STEVE REILLY: Well, we heard Mr. Trump’s response to some of these cases. He is of the—you know, he argued that, you know, any case where he didn’t make full payment or his companies didn’t make full payment for work is a case where the work was late or incomplete or shoddy. That does contradict some of the allegations that we reviewed, you know, especially the Friels’ story, that they were invited to come back and do future work. That type of story was related by a couple other contractors, as well. And also, you know, regarding the U.S. Department of Labor violations, you heard, you know, Mr. Trump didn’t directly speak to those. He feels, you know, it was 10 years ago, which is—which is true, but we didn’t get a full, you know, response as to his feelings about those late payments to hourly employees.

AMY GOODMAN: And as you write, with your reporting coinciding with The New York Times reporters we were just talking to, at Trump’s Taj Mahal casino in Atlantic City, “records released by the New Jersey Casino Control Commission in 1990 show [that] at least 253 subcontractors weren’t paid in full or on time, including workers who installed walls, chandeliers [and] plumbing.” Was this is also what you both found, Russ and Charles?

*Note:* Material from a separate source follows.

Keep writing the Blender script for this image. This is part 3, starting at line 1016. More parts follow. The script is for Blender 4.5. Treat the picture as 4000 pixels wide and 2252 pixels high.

CHARLES BAGLI: Sure. I mean, there was, I think, $100 million worth of claims at the Taj Mahal in 1990, ’91.

AMY GOODMAN: How many? How much?

CHARLES BAGLI: I think it was about $100 million. And it created a huge turmoil in the community in Atlantic City, because a lot of these were small businesses. So, when you don’t get $83,000 and then you have to go to hire a lawyer to fight for you, you can bankrupt a small business.

AMY GOODMAN: What was Donald Trump’s response to your article, Russ?

RUSS BUETTNER: He didn’t question any of the points we made, that he saddled it with debt, that he pulled a lot of money out and that his revenue lagged behind other casinos, nor that he shifted his personal debt onto the shareholders in his casinos. Some of the more specific things, he said he didn’t recall. The thing that he stressed over and over and over again that he wanted to make sure everyone who thought about this understood was that he personally made a lot of money from the casinos. And he wasn’t too concerned with that other people might have not done well.